Some weight classes are stronger than others, such as 125, 149 and 157, but Jones believes the tourney will be balanced and that the event is the best it’s been.
“Generally, there’s been a gap between our top teams and our bottom teams, but I don’t think we have any bottom teams,” Jones said. “I think we’ll have six teams all doing well, six teams that will have several individuals in the mix. I think it will be a tight team race. The scoring system is designed to stay close no matter what.
“We had six champions one year, Oregon State had one champion and we beat them by a half a point.
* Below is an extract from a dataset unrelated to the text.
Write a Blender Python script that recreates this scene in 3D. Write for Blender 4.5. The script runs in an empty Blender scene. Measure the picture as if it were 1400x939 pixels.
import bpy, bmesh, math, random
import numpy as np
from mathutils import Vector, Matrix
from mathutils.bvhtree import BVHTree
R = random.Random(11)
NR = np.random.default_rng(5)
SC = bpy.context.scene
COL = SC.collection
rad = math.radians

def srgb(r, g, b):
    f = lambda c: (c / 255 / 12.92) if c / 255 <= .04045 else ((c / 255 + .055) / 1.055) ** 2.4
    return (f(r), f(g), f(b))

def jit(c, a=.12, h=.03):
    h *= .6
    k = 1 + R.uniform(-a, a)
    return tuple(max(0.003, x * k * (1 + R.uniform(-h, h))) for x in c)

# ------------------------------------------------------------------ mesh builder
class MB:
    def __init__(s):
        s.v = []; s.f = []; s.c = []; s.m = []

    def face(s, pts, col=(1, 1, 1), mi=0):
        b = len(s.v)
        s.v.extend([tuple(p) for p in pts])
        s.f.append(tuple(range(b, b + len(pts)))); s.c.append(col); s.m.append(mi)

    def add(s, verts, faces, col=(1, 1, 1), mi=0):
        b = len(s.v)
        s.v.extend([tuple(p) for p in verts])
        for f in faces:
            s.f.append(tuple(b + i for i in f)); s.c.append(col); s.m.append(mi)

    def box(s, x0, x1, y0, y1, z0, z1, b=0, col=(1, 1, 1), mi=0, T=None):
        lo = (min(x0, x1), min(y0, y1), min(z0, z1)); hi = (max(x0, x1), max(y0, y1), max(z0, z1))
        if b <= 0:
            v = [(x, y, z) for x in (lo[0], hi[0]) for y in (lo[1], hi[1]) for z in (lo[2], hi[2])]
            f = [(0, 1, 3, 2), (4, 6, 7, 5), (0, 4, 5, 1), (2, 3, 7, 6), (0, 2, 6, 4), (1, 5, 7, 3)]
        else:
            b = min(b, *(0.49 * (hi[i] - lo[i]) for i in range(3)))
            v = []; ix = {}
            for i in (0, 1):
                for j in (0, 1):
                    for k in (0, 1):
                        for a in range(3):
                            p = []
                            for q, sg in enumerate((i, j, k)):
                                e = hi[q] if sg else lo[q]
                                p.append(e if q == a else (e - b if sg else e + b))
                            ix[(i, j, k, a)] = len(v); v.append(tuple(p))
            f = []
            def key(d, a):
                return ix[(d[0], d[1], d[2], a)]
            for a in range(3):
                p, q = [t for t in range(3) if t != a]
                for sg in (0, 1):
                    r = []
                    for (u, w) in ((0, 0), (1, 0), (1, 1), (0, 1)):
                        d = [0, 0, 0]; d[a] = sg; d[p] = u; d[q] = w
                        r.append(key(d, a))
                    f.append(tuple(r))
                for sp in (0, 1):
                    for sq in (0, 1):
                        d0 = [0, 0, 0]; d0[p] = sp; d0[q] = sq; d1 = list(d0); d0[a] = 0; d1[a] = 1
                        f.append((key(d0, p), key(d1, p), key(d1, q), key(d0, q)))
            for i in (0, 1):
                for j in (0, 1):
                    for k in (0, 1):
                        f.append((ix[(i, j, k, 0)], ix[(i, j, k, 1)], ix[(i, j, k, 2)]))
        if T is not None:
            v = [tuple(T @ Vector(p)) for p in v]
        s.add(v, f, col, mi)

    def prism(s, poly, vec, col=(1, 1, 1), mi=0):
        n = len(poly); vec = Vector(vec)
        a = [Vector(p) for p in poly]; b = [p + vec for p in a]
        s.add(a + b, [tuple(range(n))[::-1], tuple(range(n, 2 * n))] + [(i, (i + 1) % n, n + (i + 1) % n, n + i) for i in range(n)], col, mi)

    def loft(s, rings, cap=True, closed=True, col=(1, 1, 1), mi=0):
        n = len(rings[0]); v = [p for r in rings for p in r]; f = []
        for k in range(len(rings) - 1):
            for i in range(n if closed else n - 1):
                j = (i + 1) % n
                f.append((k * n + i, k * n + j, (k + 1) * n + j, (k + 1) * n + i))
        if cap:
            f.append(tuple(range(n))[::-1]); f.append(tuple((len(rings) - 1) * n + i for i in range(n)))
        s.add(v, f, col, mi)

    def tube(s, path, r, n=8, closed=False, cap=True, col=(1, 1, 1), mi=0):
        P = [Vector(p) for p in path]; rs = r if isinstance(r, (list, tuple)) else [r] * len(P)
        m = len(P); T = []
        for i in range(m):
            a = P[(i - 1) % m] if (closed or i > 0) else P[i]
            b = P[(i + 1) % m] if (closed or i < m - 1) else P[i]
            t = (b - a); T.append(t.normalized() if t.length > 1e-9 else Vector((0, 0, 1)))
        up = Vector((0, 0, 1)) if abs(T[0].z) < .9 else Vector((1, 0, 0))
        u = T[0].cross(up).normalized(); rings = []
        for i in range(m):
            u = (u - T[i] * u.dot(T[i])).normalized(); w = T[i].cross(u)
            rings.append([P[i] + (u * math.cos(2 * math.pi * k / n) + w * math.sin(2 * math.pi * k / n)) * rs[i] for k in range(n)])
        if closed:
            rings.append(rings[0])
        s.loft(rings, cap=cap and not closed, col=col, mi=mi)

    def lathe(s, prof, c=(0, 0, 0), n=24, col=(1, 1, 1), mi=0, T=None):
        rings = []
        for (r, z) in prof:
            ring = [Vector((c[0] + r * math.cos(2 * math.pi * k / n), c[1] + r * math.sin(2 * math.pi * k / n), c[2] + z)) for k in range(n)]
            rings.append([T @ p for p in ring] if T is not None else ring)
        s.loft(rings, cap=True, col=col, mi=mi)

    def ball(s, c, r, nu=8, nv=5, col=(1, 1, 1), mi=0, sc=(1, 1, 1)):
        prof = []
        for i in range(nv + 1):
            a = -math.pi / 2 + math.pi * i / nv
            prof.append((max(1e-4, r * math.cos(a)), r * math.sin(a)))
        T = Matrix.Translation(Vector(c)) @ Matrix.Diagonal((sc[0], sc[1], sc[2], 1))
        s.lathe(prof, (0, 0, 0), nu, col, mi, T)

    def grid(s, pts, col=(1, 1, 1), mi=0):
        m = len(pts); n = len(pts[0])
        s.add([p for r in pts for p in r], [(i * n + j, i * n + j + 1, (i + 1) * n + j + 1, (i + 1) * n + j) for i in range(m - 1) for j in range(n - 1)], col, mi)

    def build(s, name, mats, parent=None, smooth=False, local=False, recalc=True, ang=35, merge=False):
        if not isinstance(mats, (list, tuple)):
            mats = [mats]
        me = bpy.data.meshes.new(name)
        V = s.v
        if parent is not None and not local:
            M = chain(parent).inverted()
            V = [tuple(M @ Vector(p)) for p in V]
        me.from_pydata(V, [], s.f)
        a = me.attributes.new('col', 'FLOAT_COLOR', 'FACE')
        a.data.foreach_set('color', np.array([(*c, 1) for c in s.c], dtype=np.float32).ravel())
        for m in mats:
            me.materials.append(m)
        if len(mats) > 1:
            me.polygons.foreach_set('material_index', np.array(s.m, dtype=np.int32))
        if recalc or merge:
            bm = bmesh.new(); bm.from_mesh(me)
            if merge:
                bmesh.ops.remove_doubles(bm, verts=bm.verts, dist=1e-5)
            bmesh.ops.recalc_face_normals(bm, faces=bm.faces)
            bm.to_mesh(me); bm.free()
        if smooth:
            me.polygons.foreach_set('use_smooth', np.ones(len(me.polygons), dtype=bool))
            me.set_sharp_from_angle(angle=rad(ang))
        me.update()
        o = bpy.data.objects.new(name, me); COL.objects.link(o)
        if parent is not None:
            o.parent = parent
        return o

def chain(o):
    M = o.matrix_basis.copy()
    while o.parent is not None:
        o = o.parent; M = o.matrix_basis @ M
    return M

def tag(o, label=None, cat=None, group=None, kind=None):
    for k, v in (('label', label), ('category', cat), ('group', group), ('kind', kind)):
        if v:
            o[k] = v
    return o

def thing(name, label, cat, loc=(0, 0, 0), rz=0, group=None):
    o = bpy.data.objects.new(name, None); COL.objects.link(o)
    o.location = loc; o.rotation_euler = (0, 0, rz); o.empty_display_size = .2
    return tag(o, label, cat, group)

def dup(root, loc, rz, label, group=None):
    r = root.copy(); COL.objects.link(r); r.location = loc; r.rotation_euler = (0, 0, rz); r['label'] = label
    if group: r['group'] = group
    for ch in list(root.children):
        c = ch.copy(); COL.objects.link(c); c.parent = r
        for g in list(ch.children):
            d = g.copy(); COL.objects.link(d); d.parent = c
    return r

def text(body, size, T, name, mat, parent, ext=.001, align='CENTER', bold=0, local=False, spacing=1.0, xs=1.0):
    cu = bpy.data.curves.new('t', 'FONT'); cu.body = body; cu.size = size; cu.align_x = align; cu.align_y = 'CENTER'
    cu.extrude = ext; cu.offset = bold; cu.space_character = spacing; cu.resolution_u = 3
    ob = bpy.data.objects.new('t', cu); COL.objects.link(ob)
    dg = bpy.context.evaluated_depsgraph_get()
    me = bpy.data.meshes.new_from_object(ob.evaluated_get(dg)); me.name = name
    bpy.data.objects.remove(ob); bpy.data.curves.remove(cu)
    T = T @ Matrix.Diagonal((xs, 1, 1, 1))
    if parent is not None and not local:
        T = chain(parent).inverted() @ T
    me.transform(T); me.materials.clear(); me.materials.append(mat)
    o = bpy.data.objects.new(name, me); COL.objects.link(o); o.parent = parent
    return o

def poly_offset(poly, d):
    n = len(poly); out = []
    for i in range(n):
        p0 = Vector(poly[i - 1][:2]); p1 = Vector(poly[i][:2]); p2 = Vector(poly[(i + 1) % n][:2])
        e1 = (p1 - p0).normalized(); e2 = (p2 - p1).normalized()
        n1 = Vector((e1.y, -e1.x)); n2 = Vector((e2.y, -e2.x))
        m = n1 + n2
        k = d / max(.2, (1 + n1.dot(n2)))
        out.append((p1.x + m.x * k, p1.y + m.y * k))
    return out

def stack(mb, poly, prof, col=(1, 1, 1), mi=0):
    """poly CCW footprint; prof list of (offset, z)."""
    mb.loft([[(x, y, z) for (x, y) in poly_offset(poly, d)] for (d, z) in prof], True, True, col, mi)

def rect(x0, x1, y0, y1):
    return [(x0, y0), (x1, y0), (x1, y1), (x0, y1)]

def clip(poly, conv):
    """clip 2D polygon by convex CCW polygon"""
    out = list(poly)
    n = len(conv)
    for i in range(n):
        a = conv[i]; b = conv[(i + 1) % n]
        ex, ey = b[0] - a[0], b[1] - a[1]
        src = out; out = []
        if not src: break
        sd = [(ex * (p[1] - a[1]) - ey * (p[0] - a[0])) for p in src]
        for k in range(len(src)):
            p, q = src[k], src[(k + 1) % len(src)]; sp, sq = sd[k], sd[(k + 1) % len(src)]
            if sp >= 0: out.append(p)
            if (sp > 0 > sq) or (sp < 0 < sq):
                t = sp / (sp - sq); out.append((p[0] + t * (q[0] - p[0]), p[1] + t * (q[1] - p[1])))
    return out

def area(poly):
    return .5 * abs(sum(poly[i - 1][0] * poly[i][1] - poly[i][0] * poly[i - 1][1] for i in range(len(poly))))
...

So it’s gonna be close no matter what, but I do think there will be more teams close at the top of the scoring.”
Good-bye, Pac-12
The six-team tournament will be the last for ASU in the conference that was once called the Pac-8 before it grew to the Pac-10 and eventually expanded into the Pac-12. The Sun Devils are moving to the Big 12. Half of the Pac-12 Conference doesn’t sponsor wrestling, and the conference is losing teams to the Big Ten and the ACC.
“I was really rooting for the Pac-12 to continue to exist, having a West Coast Conference for all sports, not just for wrestling. I always felt that there needed to be a conference in the West,” Jones said. “However, it seems like television says different, that they want conferences to have all three time zones.
“If there is not going to be a Pac-12 for all sports, then that excites me that we can go into the Big 12 and be in a premier wrestling conference.”
A Lot Of Talent Returning
The Sun Devils lose just five seniors from the program and Tony Negron (165) has been the only starter.
“We feel confident because we get our point-scorers back and we’ll add a Kaleb Larkin and a Nicco Ruiz, who have already had some pretty outstanding true freshman years,” Jones said. “We’ll get them into the lineup, and Cohlton will be a full-time wrestler for us next year, so that will be nice. We have a team that could really, really do well next year.”
Schultz Still On The Greco Circuit
Schultz, the Sun Devils’ 285-pound heavyweight, competes Wednesday in Acapulco to try to qualify the 130kg spot for the U.S. Greco-Roman team in the Olympics.
He’ll have to earn a berth in the finals to qualify the weight and Jones believes it could be an eight-man bracket, meaning that Schultz would have to win two bouts; final matches between the top two survivors will not be wrestled.
“Every kid on the team fully support Cohlton and what he’s trying to do,” Jones said. “This is the reason why we make the decisions to suffer in a dual meet so that we can have a guy make an Olympic team. We feel confident.”